E pedra no sapato é metáfora para estorvo; algo que incomoda incessantemente; uma dificuldade que atrapalha um objetivo. Alguém que dê palpite errado ou se intrometa em assunto alheio é pedra no sapato. E essa pessoa por demais inconveniente às vezes até proclama, com prazer, que é pedra no sapato, o que não é nenhum mérito. Ninguém quer ter ao seu lado alguém que lhe seja uma pedra no sapato. Enquanto da pedra no caminho, de Drummond, se desvia; a pedra no sapato precisa ser retirada, embora nem sempre consigamos fazê-lo de imediato.

Dentre tantas acepções da palavra pedra, podemos nos identificar com ao menos uma: pedra angular, que é aquela colocada na junção de duas paredes, sendo fundamental nessa função. Para os cristãos, Jesus é a pedra angular, a pedra que vive. Já uma pedra nos rins é capaz de causar muita dor. Só quem conviveu com um cálculo renal conhece bem essa história. E encontrar a pedra filosofal, um dos principais objetivos dos alquimistas na Idade Média (que permitiria transformar qualquer metal em ouro e encontrar o Elixir da Longa Vida), é a metáfora daquilo que se busca em vão.

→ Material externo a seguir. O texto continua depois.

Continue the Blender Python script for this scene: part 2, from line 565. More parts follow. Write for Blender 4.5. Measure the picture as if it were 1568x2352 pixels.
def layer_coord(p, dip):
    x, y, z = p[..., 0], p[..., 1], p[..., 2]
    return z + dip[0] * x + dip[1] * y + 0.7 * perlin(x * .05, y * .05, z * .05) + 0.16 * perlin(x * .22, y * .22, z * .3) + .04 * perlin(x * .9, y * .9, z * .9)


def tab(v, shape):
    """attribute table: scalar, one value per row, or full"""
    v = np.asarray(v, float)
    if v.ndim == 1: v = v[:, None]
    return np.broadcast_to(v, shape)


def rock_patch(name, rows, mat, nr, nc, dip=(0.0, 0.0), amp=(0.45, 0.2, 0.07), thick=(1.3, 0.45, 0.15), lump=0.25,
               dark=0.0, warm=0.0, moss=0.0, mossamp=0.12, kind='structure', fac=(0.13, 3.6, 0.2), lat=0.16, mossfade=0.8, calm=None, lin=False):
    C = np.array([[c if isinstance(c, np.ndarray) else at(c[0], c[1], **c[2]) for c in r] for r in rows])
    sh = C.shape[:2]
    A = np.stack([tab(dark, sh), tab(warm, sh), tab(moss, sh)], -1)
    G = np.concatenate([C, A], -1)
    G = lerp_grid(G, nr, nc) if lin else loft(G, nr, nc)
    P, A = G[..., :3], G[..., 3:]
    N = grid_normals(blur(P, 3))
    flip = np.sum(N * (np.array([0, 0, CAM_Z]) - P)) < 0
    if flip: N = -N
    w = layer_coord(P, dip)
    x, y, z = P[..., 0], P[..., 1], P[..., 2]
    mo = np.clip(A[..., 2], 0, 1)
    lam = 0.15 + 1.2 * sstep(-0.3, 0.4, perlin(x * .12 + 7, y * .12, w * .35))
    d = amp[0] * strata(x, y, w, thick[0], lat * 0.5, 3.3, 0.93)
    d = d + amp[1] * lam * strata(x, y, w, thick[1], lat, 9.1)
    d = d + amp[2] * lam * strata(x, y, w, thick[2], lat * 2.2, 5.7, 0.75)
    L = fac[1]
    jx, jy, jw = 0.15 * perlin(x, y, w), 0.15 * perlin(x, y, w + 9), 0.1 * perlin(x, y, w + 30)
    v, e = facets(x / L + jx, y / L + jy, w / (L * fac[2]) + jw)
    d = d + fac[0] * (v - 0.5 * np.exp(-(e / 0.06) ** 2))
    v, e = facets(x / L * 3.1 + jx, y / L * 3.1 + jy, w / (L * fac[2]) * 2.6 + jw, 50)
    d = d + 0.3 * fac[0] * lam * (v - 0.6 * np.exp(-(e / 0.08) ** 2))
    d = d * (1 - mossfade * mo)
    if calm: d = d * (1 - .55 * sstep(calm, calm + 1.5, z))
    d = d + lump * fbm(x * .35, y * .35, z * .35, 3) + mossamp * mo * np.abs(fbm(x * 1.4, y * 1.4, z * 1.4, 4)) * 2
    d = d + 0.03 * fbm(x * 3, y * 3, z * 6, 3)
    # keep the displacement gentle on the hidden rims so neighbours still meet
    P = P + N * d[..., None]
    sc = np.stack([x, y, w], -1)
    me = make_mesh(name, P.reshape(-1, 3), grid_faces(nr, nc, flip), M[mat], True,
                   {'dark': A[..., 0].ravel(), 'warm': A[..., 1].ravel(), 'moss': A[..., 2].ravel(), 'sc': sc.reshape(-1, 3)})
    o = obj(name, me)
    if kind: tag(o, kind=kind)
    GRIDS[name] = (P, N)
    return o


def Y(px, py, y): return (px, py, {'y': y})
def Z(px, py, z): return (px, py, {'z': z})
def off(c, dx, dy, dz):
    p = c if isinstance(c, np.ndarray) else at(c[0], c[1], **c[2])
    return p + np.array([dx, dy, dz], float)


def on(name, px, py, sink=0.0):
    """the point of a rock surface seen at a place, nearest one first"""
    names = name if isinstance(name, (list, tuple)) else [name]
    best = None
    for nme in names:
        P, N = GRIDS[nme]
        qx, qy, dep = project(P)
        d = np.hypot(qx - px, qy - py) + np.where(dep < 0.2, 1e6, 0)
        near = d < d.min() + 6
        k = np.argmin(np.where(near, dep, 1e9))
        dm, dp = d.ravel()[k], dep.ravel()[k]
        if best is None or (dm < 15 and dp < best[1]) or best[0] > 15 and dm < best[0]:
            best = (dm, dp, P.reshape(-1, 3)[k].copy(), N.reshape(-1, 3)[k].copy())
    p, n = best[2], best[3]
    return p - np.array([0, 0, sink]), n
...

Governantes convivem com pedras no sapat orçamento apertado, impedindo a realização de obras; falta de chuvas e consequente esvaziamento de represas de onde é retirada a água para abastecer a cidade; ou, no extremo oposto, enchentes...

Nessa eleição presidencial, a candidata Dilma enfrentou sua pedra: partidários que preferiam o ex-presidente Lula como candidato não deixaram por menos, adotando o slogan “Volta, Lula!” E, eleita, a presidente terá montanhas de pedras à frente: crescimento diminuto e dívidas vultosas, inflação iminente, urgência de reformas...

O mundo todo precisa de gente que seja pedra angular em seu meio. Além de ajudar a todos, essa gente saberá remover pedras que vão surgindo nos sapatos de toda a humanidade.